Christchurch-based environmental monitoring technicians Alec Dempster and Pieter Havelaar got way off the beaten track this week, heading to a snow-covered Mt Potts for weather station servicing in clear blue skies and some of the deepest snow they’ve ever worked in.
Alec says the snow depth varied from 94 centimetres under the station’s snow sensor to over 2 metres in nearby drifts. Fortunately, the pair encountered a hard icy layer about 10cm down which made the going easier and gave them a solid foundation to work from.
Our Mt Potts weather station bristles with sensors that measure everything from snow depth, temperature, humidity, solar radiation, precipitation and wind. It forms part of NIWA’s snow and ice network – 11 high elevation stations that collect information about the amount, extent, seasonal nature and long-term change to snow and ice in our alpine regions.
NIWA field team members travel a few times a year to maintain the stations and make sure the sensors are all working properly.

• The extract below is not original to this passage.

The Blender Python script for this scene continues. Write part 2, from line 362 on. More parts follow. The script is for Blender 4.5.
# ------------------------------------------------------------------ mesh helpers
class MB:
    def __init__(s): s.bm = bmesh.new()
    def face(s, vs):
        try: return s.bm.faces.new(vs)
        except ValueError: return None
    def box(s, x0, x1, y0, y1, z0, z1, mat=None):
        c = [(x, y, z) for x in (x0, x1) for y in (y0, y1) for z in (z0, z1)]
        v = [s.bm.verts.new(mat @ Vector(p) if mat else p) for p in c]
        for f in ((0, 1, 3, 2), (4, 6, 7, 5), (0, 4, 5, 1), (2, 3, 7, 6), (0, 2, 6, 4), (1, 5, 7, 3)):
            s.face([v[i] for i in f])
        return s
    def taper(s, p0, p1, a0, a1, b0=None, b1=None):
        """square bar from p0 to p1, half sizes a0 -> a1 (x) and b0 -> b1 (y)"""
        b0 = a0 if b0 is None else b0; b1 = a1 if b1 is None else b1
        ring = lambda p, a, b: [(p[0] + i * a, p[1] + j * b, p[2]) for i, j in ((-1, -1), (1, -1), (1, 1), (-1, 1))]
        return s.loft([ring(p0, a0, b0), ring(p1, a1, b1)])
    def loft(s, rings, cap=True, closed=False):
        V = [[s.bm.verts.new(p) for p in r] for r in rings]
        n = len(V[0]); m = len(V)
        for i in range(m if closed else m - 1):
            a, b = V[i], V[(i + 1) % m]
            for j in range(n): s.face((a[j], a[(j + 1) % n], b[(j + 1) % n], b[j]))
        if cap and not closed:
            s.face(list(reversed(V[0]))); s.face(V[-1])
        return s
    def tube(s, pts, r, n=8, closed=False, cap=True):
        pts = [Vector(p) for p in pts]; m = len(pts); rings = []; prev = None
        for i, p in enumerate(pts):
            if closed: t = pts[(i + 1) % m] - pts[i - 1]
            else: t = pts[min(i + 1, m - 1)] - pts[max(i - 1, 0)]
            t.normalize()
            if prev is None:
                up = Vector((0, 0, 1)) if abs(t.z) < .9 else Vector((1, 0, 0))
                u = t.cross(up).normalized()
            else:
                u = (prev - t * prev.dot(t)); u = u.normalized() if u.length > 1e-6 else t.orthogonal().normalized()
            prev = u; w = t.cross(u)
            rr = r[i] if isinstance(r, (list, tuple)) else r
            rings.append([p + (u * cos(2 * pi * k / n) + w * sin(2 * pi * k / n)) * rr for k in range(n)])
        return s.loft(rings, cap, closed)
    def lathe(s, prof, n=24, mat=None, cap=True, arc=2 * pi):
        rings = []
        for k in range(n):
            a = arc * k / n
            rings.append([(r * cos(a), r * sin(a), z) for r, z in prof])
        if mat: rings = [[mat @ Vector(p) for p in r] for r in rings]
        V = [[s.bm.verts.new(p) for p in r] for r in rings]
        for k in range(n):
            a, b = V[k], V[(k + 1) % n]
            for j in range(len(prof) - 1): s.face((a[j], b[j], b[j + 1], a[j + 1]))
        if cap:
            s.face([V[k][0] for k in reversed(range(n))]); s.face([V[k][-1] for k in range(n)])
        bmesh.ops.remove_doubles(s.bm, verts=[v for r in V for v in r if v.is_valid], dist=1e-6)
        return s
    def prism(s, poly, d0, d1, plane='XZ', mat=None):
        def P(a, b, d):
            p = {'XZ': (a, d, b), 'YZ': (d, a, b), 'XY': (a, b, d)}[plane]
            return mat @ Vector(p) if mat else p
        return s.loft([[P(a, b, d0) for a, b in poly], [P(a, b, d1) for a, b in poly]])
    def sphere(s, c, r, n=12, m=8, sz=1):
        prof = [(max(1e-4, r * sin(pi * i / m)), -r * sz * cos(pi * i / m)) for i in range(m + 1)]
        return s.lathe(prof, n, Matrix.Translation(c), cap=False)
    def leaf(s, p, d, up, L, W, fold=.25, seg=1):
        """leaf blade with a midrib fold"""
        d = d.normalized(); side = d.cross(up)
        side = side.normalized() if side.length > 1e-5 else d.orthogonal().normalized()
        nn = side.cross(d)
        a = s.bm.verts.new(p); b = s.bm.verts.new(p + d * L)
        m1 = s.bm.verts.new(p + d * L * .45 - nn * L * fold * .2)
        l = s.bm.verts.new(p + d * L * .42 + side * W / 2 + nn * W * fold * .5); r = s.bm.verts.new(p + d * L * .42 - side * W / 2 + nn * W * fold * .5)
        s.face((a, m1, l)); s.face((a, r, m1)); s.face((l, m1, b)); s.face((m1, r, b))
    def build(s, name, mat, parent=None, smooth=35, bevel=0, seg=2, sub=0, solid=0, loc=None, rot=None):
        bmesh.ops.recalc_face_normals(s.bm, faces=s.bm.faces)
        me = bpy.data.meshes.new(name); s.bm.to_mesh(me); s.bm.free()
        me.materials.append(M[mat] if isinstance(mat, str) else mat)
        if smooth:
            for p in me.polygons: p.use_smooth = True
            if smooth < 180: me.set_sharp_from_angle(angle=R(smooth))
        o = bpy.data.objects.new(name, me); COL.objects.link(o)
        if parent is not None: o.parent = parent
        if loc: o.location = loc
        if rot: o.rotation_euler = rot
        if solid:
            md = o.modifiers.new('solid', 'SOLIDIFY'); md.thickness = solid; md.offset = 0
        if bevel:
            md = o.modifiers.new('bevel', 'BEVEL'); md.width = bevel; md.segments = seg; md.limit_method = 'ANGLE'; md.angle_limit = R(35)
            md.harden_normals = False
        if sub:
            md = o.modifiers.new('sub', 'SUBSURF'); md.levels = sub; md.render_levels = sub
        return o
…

Situated in Canterbury’s upper Rangitata Valley, the Mt Potts weather station was installed in 2009. A specialist Geonor precipitation gauge was added in 2016, along with a fuel cell generator to keep the set-up from freezing. The Geonor gauge collects snow and rain in a weighed bucket. A circle of fins around the gauge slows the wind so that snow can fall in during the wildest of weather.
On this latest trip, Alec and Pieter also took the opportunity to strengthen framing around the precipitation gauge. All the better to protect it from 200km/h nor ‘west gusts that regularly buffet the area.
Servicing the generator took a bit of doing this time around, says Alec. Its protective box had been completely covered by snow. But half an hour’s hard graft on the shovels saw to that.
Mt Potts experienced a large amount of snow this year – peaking over winter at 1.7m. That presents a special set of challenges when tuning weather sensing equipment, but wow it makes for a spectacular place to do fieldwork!